Com o que eu não posso estar de acordo é com a forma utilizada: a música, mais ainda, a imortal composição de Handel, é uma forma de arte (entre outras) que sublima aquilo que é o melhor do ser humano e da nossa civilização. Ninguém, por não ser católico ou não gostar do Papa vai à Capela Sistina, no Vaticano, assobiar a pintura de Michelangelo. Os ancestrais inimigos dos egípcios não apupam as Pirâmides de Gizé, os paquistaneses não vão a Agra vaiar o Taj Mahal. Repudiar o momento em que o profano quase toca o sagrado é, em vez de louvar a excelência e o brilhantismo que o Homem pode atingir, regredir para tempos pré-históricos de barbárie.
Por isso faço aqui um apelo aos nossos adeptos: escolham outro momento para manifestar a Vossa (justa) revolta. Pode ser o momento em que o árbitro apite para o início do jogo, o final da primeira-parte, o recomeço (segunda-parte), o minuto exacto em que foi (mal) assinalada a penalidade a Jonathan em Gelsenkirchen ou outro qualquer que as claques julguem por bom, mas por favor não confundam os erros (ou outra coisa qualquer) perpetrados por gente que a espuma do tempo devorará da nossa memória com a grandiosidade da obra de um génio, a vitória da nossa civilização.
6 comentários
JHC 03.11.2017
Uma boa sugestão, caro Carlos Silva. Num completo silêncio durante o primeiro minuto de jogo, com a bola a rolar, apenas com as referidas tarjas espalhadas por todo o Estádio! Não há como ignorar uma mensagem destas.

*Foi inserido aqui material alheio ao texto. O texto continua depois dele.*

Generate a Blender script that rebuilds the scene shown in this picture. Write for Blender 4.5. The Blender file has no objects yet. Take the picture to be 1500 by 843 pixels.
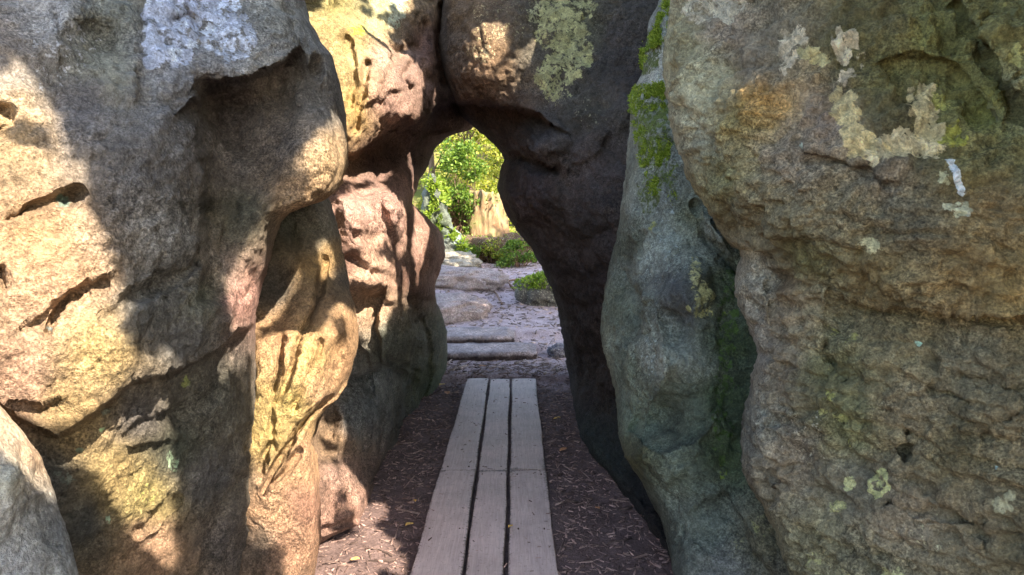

A razão porque discordei consigo há pouco tinha a haver com isto: ultimamente, cada vez que vou a Alvalade sou abordado por diversos estrangeiros que também vão ao jogo, que me fazem inúmeras perguntas sobre o clube. Contra a Juventus acabei por levar à porta um casal de americanos da Califórnia . O que pensarão eles de um coro de assobios à composição de Handel? Entenderão isso como protesto ou como um acto sem sentido? Há alguém que não sinta essa música? Agora imagine que a um certo minuto as claques começam a assobiar ou simplesmente se faz um silêncio sepulcral e se levantam umas tarjas? Isso vai levantar a curiosidade (e não o desprezo) sobre a motivação de tal atitude. Será muito mais eficaz e visará a mensagem, não o mensageiro, no caso o 'pobre '(mas genial) do Handel. Alguém imagina a seguidilla ou lá habanera ser assobiada no Scala ? A Carmen que me perdoe , mas neste caso não deve dizer-se quem quem (s)cala consente.

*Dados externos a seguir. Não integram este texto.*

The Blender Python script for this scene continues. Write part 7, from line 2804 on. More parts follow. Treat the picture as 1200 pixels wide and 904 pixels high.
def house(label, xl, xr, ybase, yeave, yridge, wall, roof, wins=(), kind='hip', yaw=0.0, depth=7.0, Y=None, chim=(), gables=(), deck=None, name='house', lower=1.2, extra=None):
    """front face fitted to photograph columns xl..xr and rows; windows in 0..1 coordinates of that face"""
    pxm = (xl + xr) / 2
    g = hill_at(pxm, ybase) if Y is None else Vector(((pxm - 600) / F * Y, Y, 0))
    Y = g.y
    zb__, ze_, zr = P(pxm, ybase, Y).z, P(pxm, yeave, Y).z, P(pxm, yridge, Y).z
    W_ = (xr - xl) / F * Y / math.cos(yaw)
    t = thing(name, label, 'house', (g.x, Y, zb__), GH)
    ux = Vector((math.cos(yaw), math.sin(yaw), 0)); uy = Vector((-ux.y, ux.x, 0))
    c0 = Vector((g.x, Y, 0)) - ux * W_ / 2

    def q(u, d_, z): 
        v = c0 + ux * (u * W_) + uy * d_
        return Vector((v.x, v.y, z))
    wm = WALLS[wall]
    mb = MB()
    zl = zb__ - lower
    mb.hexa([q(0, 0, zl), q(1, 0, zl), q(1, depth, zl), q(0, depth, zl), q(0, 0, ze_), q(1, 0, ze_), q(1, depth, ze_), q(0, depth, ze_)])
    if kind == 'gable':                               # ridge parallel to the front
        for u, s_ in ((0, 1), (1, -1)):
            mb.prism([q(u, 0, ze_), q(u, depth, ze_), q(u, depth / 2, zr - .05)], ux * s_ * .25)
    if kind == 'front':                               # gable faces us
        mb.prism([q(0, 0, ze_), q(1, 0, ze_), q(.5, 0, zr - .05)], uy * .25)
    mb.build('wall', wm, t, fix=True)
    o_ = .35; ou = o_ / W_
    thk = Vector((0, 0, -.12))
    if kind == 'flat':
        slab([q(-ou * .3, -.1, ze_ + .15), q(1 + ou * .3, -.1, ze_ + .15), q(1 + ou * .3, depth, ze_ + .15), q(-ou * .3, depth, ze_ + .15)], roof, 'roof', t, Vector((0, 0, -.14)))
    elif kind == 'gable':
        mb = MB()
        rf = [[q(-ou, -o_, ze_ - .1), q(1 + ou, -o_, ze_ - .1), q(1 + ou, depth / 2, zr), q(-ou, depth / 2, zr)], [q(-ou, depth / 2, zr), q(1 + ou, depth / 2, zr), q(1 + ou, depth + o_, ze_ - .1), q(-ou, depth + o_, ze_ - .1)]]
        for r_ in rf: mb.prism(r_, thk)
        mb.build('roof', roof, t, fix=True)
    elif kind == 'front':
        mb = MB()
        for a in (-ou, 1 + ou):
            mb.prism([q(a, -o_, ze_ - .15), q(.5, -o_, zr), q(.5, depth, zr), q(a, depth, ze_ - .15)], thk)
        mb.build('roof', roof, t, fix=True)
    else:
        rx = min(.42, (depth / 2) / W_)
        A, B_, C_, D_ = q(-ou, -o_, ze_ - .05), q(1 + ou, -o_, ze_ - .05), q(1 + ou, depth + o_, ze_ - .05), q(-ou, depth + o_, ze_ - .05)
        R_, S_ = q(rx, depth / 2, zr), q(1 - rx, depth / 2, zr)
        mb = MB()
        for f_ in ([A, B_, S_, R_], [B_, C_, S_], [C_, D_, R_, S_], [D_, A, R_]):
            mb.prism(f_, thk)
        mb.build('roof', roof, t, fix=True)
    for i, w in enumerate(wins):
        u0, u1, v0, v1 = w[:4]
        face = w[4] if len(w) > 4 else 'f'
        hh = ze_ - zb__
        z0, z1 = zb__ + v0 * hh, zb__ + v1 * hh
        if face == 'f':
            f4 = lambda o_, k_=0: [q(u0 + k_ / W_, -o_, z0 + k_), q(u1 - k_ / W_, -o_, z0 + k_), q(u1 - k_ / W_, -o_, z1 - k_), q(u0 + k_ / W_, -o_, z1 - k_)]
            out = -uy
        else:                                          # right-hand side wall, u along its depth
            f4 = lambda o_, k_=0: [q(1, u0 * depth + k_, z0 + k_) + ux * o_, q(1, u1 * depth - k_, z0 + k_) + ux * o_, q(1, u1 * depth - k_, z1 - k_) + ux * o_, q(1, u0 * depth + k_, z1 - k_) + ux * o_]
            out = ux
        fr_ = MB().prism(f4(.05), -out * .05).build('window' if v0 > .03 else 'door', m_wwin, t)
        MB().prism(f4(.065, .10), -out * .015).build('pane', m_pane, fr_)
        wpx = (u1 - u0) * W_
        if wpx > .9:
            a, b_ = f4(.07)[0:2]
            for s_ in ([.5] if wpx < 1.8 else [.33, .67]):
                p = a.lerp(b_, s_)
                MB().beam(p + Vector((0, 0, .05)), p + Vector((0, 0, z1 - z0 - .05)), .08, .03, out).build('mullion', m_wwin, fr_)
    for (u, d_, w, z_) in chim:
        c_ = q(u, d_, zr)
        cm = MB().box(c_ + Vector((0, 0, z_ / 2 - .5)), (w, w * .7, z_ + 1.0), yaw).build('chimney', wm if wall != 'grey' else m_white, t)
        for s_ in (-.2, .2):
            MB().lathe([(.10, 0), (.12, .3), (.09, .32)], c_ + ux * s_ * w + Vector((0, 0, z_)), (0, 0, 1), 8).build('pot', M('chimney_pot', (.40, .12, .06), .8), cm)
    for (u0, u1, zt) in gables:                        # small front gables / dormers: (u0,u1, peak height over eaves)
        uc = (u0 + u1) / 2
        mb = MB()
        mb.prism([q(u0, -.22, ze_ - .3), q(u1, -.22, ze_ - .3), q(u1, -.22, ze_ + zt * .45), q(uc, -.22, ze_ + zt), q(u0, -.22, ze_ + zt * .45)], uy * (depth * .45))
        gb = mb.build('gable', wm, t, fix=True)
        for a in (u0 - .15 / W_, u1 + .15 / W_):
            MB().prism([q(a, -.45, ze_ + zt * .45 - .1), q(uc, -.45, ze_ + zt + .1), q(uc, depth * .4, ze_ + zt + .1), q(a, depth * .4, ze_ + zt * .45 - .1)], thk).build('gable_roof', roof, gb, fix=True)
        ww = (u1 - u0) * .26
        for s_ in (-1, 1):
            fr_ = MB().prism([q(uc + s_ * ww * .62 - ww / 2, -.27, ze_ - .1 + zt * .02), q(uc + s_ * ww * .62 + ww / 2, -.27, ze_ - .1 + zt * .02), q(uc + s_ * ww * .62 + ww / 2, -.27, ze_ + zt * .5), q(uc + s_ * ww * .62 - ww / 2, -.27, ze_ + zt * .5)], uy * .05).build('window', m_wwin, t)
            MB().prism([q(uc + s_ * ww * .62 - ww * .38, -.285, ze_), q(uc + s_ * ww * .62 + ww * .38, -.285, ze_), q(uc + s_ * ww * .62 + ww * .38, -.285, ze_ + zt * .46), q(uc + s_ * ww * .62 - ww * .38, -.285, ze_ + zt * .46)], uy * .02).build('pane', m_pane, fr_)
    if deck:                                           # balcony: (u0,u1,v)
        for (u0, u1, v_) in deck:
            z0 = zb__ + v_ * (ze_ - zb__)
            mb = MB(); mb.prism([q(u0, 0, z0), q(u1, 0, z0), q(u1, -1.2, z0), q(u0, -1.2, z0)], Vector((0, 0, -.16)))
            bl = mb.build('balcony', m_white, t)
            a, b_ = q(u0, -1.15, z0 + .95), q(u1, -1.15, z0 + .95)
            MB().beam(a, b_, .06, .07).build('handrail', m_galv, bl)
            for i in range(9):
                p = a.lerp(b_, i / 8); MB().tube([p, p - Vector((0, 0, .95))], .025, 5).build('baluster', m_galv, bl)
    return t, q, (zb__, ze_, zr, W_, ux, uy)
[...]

Relendo o que escrevi percebo que não fui claro. Sou contra as assobiadelas durante o hino e que nada trazem de positivo. Nem a imagem internacional do Sporting, nem ao protesto que é completamente ignorado por quem desconhece as razões. Na minha opinião, os sportinguistas assobiam o hino sem pensar em Handel, ou na feliz escolha desta composição para representar os valores do desporto e a espectacularidade do "combate" entre as melhores equipas da Europa para encontrar o Campeão dos Campeões. Assobiam simplesmente a UEFA e os árbitros que claramente nos prejudicaram. Não estou a defender, apenas a constatar. Esperemos que alguém ao ler este blogue também prefira o silêncio sepulcral com tarjas e convença as claques. E aproveitem para desfrutar a emocionante adaptação de "Zadok the Priest" com o mesmo prazer com que entoam "O Mundo Sabe Que".
O Hino da Liga dos Campeões, como sabemos, é uma adaptação da música de Handel; estou convencido que mais de 90% dos adeptos desconhece a autoria do Hino. Lembro-me de alguém, visita cá de casa, que ao ouvir Handel, disse : eh pá, isso faz-me doer a cabeça".... por acaso é benfiquista, mas mera coincidência.
Sem ofensa, claro, apenas uma piadola. Hoje em dia quase que se tem de fazer um "disclaimer" dada a tensão (e ódio?) mostrada aqui pelo suspeito do costume.